Ponderosa on the Hudson: The Parables of Blue Bloods

Ponderosa on the Hudson: The Parables of Blue Bloods

 

 

 

For those who came of age in the 1970s, television today is as different from the television of our youth as The Twilight Zone must have been to those who grew up on vaudeville. Having first become addicted to television during its simple “vast wasteland” era (in the famous words of Federal Communications Commission chairman Newton Minow in 1961), I now often find myself lost among intricate story arcs that can cover an entire season, bewildering overlapping plot lines, and pacing far different from that of traditional 43-minute episodes.

Many critics and commentators call this television’s latest “second golden age.” Shows like Mad Men, Breaking Bad, and Homeland have been hailed as genre-busting dramas. Their ability to develop characters in leisurely fashion over several seasons and limn their evolution aligns these series more with serious literature than with popular entertainment. Many in the industry, of course, celebrate the license to explore hitherto ignored themes, such as homosexuality, same-sex marriage, abortion, immigration, drug use, and the like. Not surprisingly, most of the lauded shows are on cable, but even network television has evolved with the times.

Cop shows have not been exempt from this trend. In the past decades they relied heavily on Good-vs.-Bad storytelling, but some of today’s police dramas would be unrecognizable to their predecessors. In the 1980s I avidly watched Hill Street Blues, which was considered cutting-edge; yet if it were on today, it could not hold a candle to shows like The Wire, with its intense story arcs and brutal characterizations.

Now in its sixth season, CBS’s Blue Bloods seems at first glance to have little to do with television’s latest renaissance. Compared with Sons of Anarchy or Boardwalk Empire, it feels like a throwback to the 1950s. Its plots overwhelmingly unfold in one episode, with only one or two story lines having stretched longer. By species, it is more related to Dragnet than to The Wire, more Adam-12 than True Detective.
In spirit, though, Blue Bloods is really an urban western, reviving a genre that defines television drama from its infancy through the early 1970s. The story of the Reagans, an Irish Catholic family of New York City cops, Blue Bloods is Ponderosa on the Hudson. However, it is not a straightforward police procedure, like the venerable Law and Order empire. Rather, it is a moral play. It eschews the moral ambiguity that cable shows are steeped in, focusing instead on a catechism of good and evil.

In Blue Bloods, the identity of an individual is inseparable from his family ties, whether of blood or shield.

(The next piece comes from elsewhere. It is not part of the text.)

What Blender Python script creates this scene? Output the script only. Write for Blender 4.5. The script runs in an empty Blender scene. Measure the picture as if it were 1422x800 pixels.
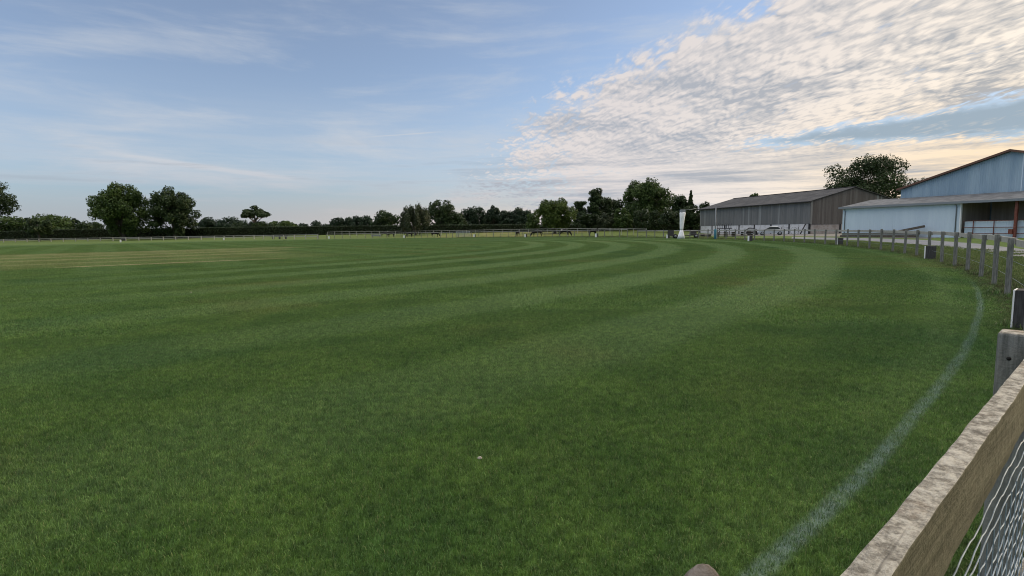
import bpy, bmesh, math, random
import numpy as np
from mathutils import Vector, Matrix
random.seed(7)
GRASS = True
RNG = np.random.default_rng(11)
R = math.radians
scene = bpy.context.scene
COL = scene.collection

# ------------------------------------------------------------------ node helpers
class V:
    """A value or a socket in a node tree, with arithmetic."""
    def __init__(s, t, sock): s.t, s.s = t, sock
    def _b(s, o, op, rev=False):
        n = s.t.nodes.new('ShaderNodeMath'); n.operation = op
        a, b = (o, s) if rev else (s, o)
        for i, q in enumerate((a, b)):
            if isinstance(q, V): s.t.links.new(q.s, n.inputs[i])
            elif q is not None: n.inputs[i].default_value = q
        return V(s.t, n.outputs[0])
    def __add__(s, o): return s._b(o, 'ADD')
    __radd__ = __add__
    def __sub__(s, o): return s._b(o, 'SUBTRACT')
    def __rsub__(s, o): return s._b(o, 'SUBTRACT', True)
    def __mul__(s, o): return s._b(o, 'MULTIPLY')
    __rmul__ = __mul__
    def __truediv__(s, o): return s._b(o, 'DIVIDE')
    def f(s, op, o=None): return s._b(o, op)
    def smooth(s, a, b, lo=0., hi=1.):
        n = s.t.nodes.new('ShaderNodeMapRange'); n.interpolation_type = 'SMOOTHSTEP'
        s.t.links.new(s.s, n.inputs['Value'])
        if a > b: a, b, lo, hi = b, a, hi, lo
        n.inputs['From Min'].default_value = a; n.inputs['From Max'].default_value = b
        n.inputs['To Min'].default_value = lo; n.inputs['To Max'].default_value = hi
        return V(s.t, n.outputs[0])

def link(t, a, b): t.links.new(a.s if isinstance(a, V) else a, b)
def comb(t, x, y, z):
    n = t.nodes.new('ShaderNodeCombineXYZ')
    for i, q in enumerate((x, y, z)):
        if isinstance(q, V): t.links.new(q.s, n.inputs[i])
        else: n.inputs[i].default_value = q
    return V(t, n.outputs[0])
def sep(t, v):
    n = t.nodes.new('ShaderNodeSeparateXYZ'); link(t, v, n.inputs[0])
    return [V(t, o) for o in n.outputs]
def noise(t, vec, scale, detail=3., rough=.5, dist=0., out='Factor'):
    n = t.nodes.new('ShaderNodeTexNoise')
    if vec is not None: link(t, vec, n.inputs['Vector'])
    n.inputs['Scale'].default_value = scale; n.inputs['Detail'].default_value = detail
    n.inputs['Roughness'].default_value = rough; n.inputs['Distortion'].default_value = dist
    return V(t, n.outputs[0 if out == 'Factor' else 1])
def mixc(t, f, a, b, mode='MIX'):
    n = t.nodes.new('ShaderNodeMix'); n.data_type = 'RGBA'; n.blend_type = mode
    if isinstance(f, V): link(t, f, n.inputs[0])
    else: n.inputs[0].default_value = f
    for q, i in ((a, 6), (b, 7)):
        if isinstance(q, V): link(t, q, n.inputs[i])
        else: n.inputs[i].default_value = (*q, 1)
    return V(t, n.outputs[2])
def geom_pos(t): return V(t, t.nodes.new('ShaderNodeNewGeometry').outputs['Position'])
def objco(t): return V(t, t.nodes.new('ShaderNodeTexCoord').outputs['Object'])
def attr(t, name):
    n = t.nodes.new('ShaderNodeAttribute'); n.attribute_name = name
    return V(t, n.outputs['Fac'])
def mapping(t, vec, scale=(1, 1, 1), rot=(0, 0, 0), loc=(0, 0, 0)):
    n = t.nodes.new('ShaderNodeMapping'); link(t, vec, n.inputs[0])
    n.inputs['Scale'].default_value = scale; n.inputs['Rotation'].default_value = rot; n.inputs['Location'].default_value = loc
    return V(t, n.outputs[0])

def material(name, build=None, color=(.5, .5, .5), rough=.8, metal=0., spec=.3, bump=None):
    m = bpy.data.materials.new(name); m.use_nodes = True
    t = m.node_tree; b = t.nodes['Principled BSDF']
    b.inputs['Base Color'].default_value = (*color, 1); b.inputs['Roughness'].default_value = rough
    b.inputs['Metallic'].default_value = metal; b.inputs['Specular IOR Level'].default_value = spec
    if build:
        c = build(t)
        if isinstance(c, tuple): c, h = c
        else: h = None
        if c is not None: link(t, c, b.inputs['Base Color'])
        if h is not None:
            n = t.nodes.new('ShaderNodeBump'); n.inputs['Strength'].default_value = bump or .4; n.inputs['Distance'].default_value = .02
            link(t, h, n.inputs['Height']); t.links.new(n.outputs[0], b.inputs['Normal'])
    return m

# ------------------------------------------------------------------ camera (eye about 1.5 m above the turf)
F_PX = 750.; EYE = 1.5
pitch = math.atan(79.8 / 750); roll = .016
fw = Vector((0, math.cos(pitch), -math.sin(pitch))); r0 = Vector((1, 0, 0)); u0 = r0.cross(fw)
rt = math.cos(roll) * r0 - math.sin(roll) * u0; up = math.sin(roll) * r0 + math.cos(roll) * u0
cd = bpy.data.cameras.new('camera'); cam = bpy.data.objects.new('camera', cd); COL.objects.link(cam)
cd.sensor_width = 36; cd.lens = 36 * F_PX / 1422; cd.clip_start = .02; cd.clip_end = 6000
cam.matrix_world = Matrix(((rt.x, up.x, -fw.x, 0), (rt.y, up.y, -fw.y, 0), (rt.z, up.z, -fw.z, EYE), (0, 0, 0, 1)))
scene.camera = cam

def at(px, depth, z=0.):
    """World point on the bearing of survey column px at a distance along the view axis."""
    yh = 331.57 - .016 * px
    d = fw + rt * ((px - 711) / F_PX) + up * ((400 - yh) / F_PX)
    s = depth / d.y
    return Vector((d.x * s, depth, z))
def ht(px, py, depth):
    """Height of a thing whose top stands at survey row py."""
    return EYE + (331.57 - .016 * px - py) / F_PX * depth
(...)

The core of Blue Bloods is family — both the Reagans, who serve as the central characters, and the larger New York Police Department. In the world of Blue Bloods, family is not just an important unit, but the most important unit in society. This is a very traditional, if not anti-modern, idea. In the show, the identity of an individual is inseparable from his family ties, whether of blood or shield. One is judged by how one acts within and towards family, and personal strengths are employed in no small part for the sake of family, or to maintain its values. Conversely, an individual’s fate is largely preordained when he is part of a family that has chosen evil, such as the Sanfino crime family from the series’ second season, or falls in with dangerous surrogate families, such as the ubiquitous gangs.